Coming, Tabish Khair’s satirical book on ‘Islamic’ terror and Western reaction
By TCN News,
New Delhi: ‘Islamic’ terror is a much-hyped, written and debated topic the world over, but not many writers have successfully attempted to write fiction on the issue. It’s in this context that literati have quite a lot of expectations from Tabish Khair, whose much-awaited novel, “How to Fight Islamist Terror from the Missionary Position” is due to be released in April this year.
According to interviews given to the media by Tabish Khair, who is a professor at Aarhus University in Denmark, the novel is a satire on both ‘Islamic’ terror and Western response to the issue. In spite of this the first thing which is going to catch your attention about the book is its title which says something on ‘Islamic’ terror and not surprisingly media has highlighted the novel that way alone.
According to Siyahi, a literary portal, “How to Fight Islamist Terror from the Missionary Position” tells the interlinked stories of three unforgettable men – the flamboyant Ravi, the fundamentalist Karim and the unnamed and pragmatic Pakistani narrator – whose trajectories cross in Aarhus, and are complicated by the Danish Prophet Mohammad cartoon controversy.

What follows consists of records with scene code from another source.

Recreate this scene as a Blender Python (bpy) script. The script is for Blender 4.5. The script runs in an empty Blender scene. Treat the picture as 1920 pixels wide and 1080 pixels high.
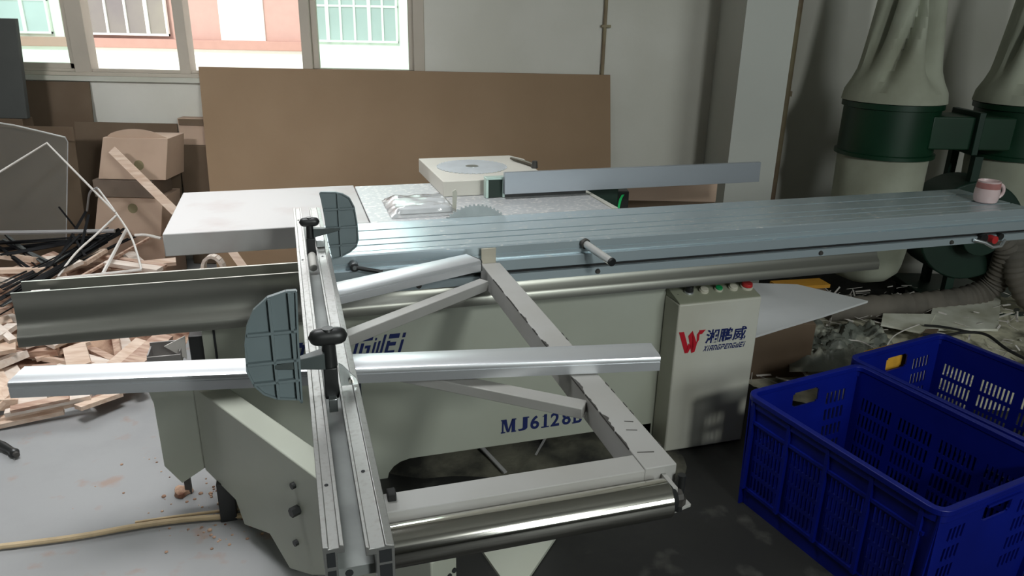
import bpy, bmesh, math, random
from mathutils import Vector, Matrix, noise
random.seed(7)
S = bpy.context.scene
COL = S.collection
PI = math.pi

# ------------------------------------------------------------------ camera
EYE = 1.56
PITCH, ROLL, FPX = 0.35449, 0.02009, 1393.3
cam_data = bpy.data.cameras.new('camera')
cam_data.sensor_width = 36.0
cam_data.lens = 36.0 * FPX / 1920.0
cam_data.clip_start = 0.05
cam = bpy.data.objects.new('camera', cam_data)
COL.objects.link(cam)
s_, c_ = math.sin(PITCH), math.cos(PITCH)
sr_, cr_ = math.sin(ROLL), math.cos(ROLL)
right = Vector((cr_, sr_ * s_, sr_ * c_))
down = Vector((sr_, -cr_ * s_, -cr_ * c_))
fwd = Vector((0, c_, -s_))
m = Matrix.Identity(4)
for i in range(3):
    m[i][0], m[i][1], m[i][2] = right[i], -down[i], -fwd[i]
m[2][3] = EYE
cam.matrix_world = m
S.camera = cam

# ------------------------------------------------------------------ world, sun, lights, exposure
S.view_settings.view_transform = 'Standard'
S.view_settings.look = 'None'
S.view_settings.gamma = 1.0
S.view_settings.use_curve_mapping = False
S.view_settings.exposure = 0.0
world = bpy.data.worlds.new('sky')
S.world = world
world.use_nodes = True
bg = world.node_tree.nodes['Background']
bg.inputs['Color'].default_value = (0.86, 0.94, 1.0, 1)
bg.inputs['Strength'].default_value = 1.6

def light(name, kind, loc, direction, energy, color, size=1.0, size_y=None, angle=None, spread=None):
    d = bpy.data.lights.new(name, kind)
    d.energy = energy
    d.color = color
    if kind == 'AREA':
        d.shape = 'RECTANGLE'
        d.size = size
        d.size_y = size_y or size
    if spread is not None:
        d.spread = spread      # narrowed cone, keeps the light off surfaces beside its target
    if angle is not None:
        d.angle = angle
    o = bpy.data.objects.new(name, d)
    COL.objects.link(o)
    o.location = loc
    o.rotation_euler = Vector(direction).to_track_quat('-Z', 'Y').to_euler()
    return o

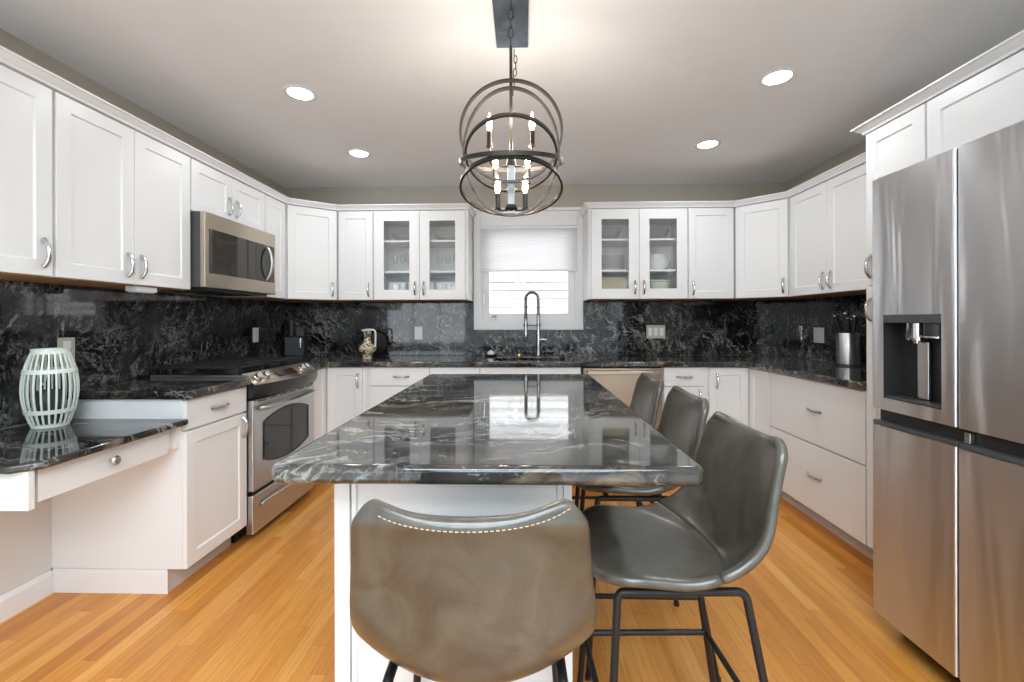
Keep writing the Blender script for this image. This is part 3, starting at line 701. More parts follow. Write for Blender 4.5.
# sink cabinet is open-topped for the basin
r = thing('sink_base_cabinet', 'white sink base cabinet under the window', 'cabinet', (-0.3305, ybb, 0), 0, 'white base cabinets')
w = 0.7695
m = MB().box(0.0005, 0.018, 0, DBK, 0.10, BZ1 - 0.0005).box(w - 0.018, w - 0.0005, 0, DBK, 0.10, BZ1 - 0.0005).box(0.018, w - 0.018, 0, DBK, 0.10, 0.12).box(0.018, w - 0.018, 0, 0.016, 0.12, BZ1 - 0.0005)
m.build('carcass', M['white'], r)
MB().box(0.0005, w - 0.0005, 0.072, DBK - 0.02, 0, 0.0995).build('toe_kick', M['toe'], r)
door_part(r, 0.003, w - 0.006, 0.733, 0.871, None, 0, kind='false_front', flat=True)
door_part(r, 0.003, w / 2 - 0.0015, 0.112, 0.727, w / 2 - 0.035, 0.655)
door_part(r, w / 2 + 0.0015, w - 0.006, 0.112, 0.727, w / 2 + 0.035, 0.655)
r = base_cab('white drawer base cabinet between the dishwasher and the corner', (1.056, ybb), 0, 0.338, DBK)
door_part(r, 0.006, 0.308, 0.733, 0.871, 0.157, 0.802, False, 'drawer', True, hl=0.115)
door_part(r, 0.006, 0.308, 0.112, 0.727, 0.27, 0.655)
r = thing('corner_base_cabinet', 'white corner base cabinet with folding doors below the wine glass', 'cabinet', (XR - 0.001, 3.010, 0), 0, 'white base cabinets')
x1, y0 = XR - 0.001, 3.0115
inv(r, MB().prism([(1.3945, ybb), (xrb, ybb), (xrb, y0), (x1, y0), (x1, YW - 0.001), (1.3945, YW - 0.001)], 0.10, BZ1 - 0.0005)).build('carcass', M['white'], r, bevel=0.001)
inv(r, MB().prism([(1.3945, ybb + 0.07), (xrb + 0.07, ybb + 0.07), (xrb + 0.07, y0), (x1 - 0.05, y0), (x1 - 0.05, YW - 0.05), (1.3945, YW - 0.05)], 0, 0.0995)).build('toe_kick', M['toe'], r)
world_door(r, (1.399, ybb), 0, XRB - 1.399 - 0.003, 0.115, 0.870, 0.055, 0.77)
world_door(r, (xrb, YB - 0.003), RROT, YB - 3.016, 0.115, 0.870)
r = base_cab('white base cabinet with two deep drawers beside the pantry', (xrb, 3.0105), RROT, 0.832, DR)
door_part(r, 0.006, 0.828, 0.505, 0.871, 0.456, 0.700, False, 'drawer', True, hl=0.115)
door_part(r, 0.006, 0.828, 0.110, 0.496, 0.456, 0.318, False, 'drawer', True, hl=0.115)

# pantry and the cabinet over the refrigerator
PY0, PY1 = 1.858, 2.178
r = thing('pantry_cabinet', 'narrow tall white pantry cabinet beside the refrigerator', 'cabinet', (xrb, PY1, 0), RROT, 'white tall cabinets')
w = PY1 - PY0
MB().box(0.0005, w - 0.0005, 0, DR, 0.10, UZ1).build('carcass', M['white'], r, bevel=0.001)
MB().box(0.0005, w - 0.0005, 0.072, DR - 0.02, 0, 0.0995).build('toe_kick', M['toe'], r)
door_part(r, 0.004, w - 0.004, 0.112, 1.388, 0.034, 1.277)
door_part(r, 0.004, w - 0.004, 1.396, UZ1 - 0.004, 0.034, 1.487)
r = thing('fridge_top_cabinet', 'white cabinet above the stainless refrigerator', 'cabinet', (xrb, PY0 - 0.001, 1.83), RROT, 'white tall cabinets')
w = PY0 - 0.80; h = UZ1 - 1.83
MB().box(0.0005, w - 0.0005, 0, DR, 0.0, h).build('carcass', M['white'], r, bevel=0.001)
door_part(r, 0.004, w / 2 - 0.002, 0.004, h - 0.004, w / 2 - 0.035, 0.09)
door_part(r, w / 2 + 0.002, w - 0.004, 0.004, h - 0.004, w / 2 + 0.035, 0.09)
MB().box(w + 0.0005, w + 0.02, -0.02, DR, -1.83, h).build('end_panel', M['white'], r, bevel=0.001)
k = MB().sweep([(XUR + 0.02, 2.180), (XRB, 2.180), (XRB, 0.78)], [(o - 0.019 if o == 0 else o * 1.15, z + 0.0085) for o, z in CP])
tag(k.build('crown_moulding', M['trim'], smooth=True, angle=20), 'white crown moulding above the refrigerator and pantry', 'moulding', 'white cabinet crown mouldings')

# ---------------------------------------------------------------- worktops
def top(label, mb, mat, bev=0.012):
    return tag(mb.build('worktop', mat, bevel=bev, seg=4), label, 'worktop', 'black granite worktops')
WT0 = BZ1
SX0, SX1, SY0, SY1 = -0.235, 0.345, 3.37, 3.74
xs = [XL + 0.021, -1.493, SX0, SX1, 1.667, XR - 0.021]
ys = [2.180, 3.066, 3.258, SY0, SY1, YW - 0.021]
def keep(i, j):
    if i == 4: return True                           # right run
    if j == 0: return False
    if i == 0: return True                           # left corner
    if j == 1: return False
    return not (i == 2 and j == 3)                   # sink hole
top('long L shaped black granite worktop around the sink', MB().cells(xs, ys, keep, WT0, ZT), M['gtop'], 0.010)
top('short black granite worktop between the desk and the range', MB().box(XL + 0.021, -1.493, 1.883, 2.333, WT0, ZT), M['gtop'], 0.010)
top('low black granite desk worktop under the slatted lantern', MB().prism([(XL + 0.021, 1.262), (-1.56, 1.262), (-1.503, 1.32), (-1.503, 1.9035), (XL + 0.021, 1.9035)], DZ - 0.027, DZ), M['gtop'], 0.010)
IX0, IX1, IY0, IY1 = -0.548, 0.384, 0.900, 2.504
def rrect(x0, x1, y0, y1, r, n=5):
    p = []
    for cx, cy, a in ((x1 - r, y0 + r, -PI / 2), (x1 - r, y1 - r, 0), (x0 + r, y1 - r, PI / 2), (x0 + r, y0 + r, PI)):
        for k in range(n + 1): p.append((cx + r * math.cos(a + PI / 2 * k / n), cy + r * math.sin(a + PI / 2 * k / n)))
    return p
top('large black granite island worktop below the chandelier', MB().prism(rrect(IX0, IX1, IY0, IY1, 0.034), 0.8775, 0.920), M['gisland'], 0.016)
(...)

In the book, which is a love story set in Denmark featuring Indian and Pakistani youths in the background of the Danish cartoon of the Prophet, the Bihar born writer has brought together and played with the thematic elements of crime thriller, the immigrant novel, the campus novel, and the young adult romance to produce a stinging satire on ‘Islamic’ terror and the way West reacts to the issue.
“How to Fight Islamist Terror from the Missionary Position” is the 4th novel of Tabish Khair who claims to have “mostly lived on the periphery - first a small town in Bihar, now a small town in Denmark” as “the minority of colored people in Denmark, the minority of immigrants, the minority of Indians, of Muslims.”
Khair’s third novel The Thing About Thugs was shortlisted for the 2012 DSC Prize for South Asian Literature, the Man Asian Literary Prize of 2011 and the 2010 Hindu Best Fiction Prize. He won the All India Poetry Prize for Where Parallel Lines Meet (2000).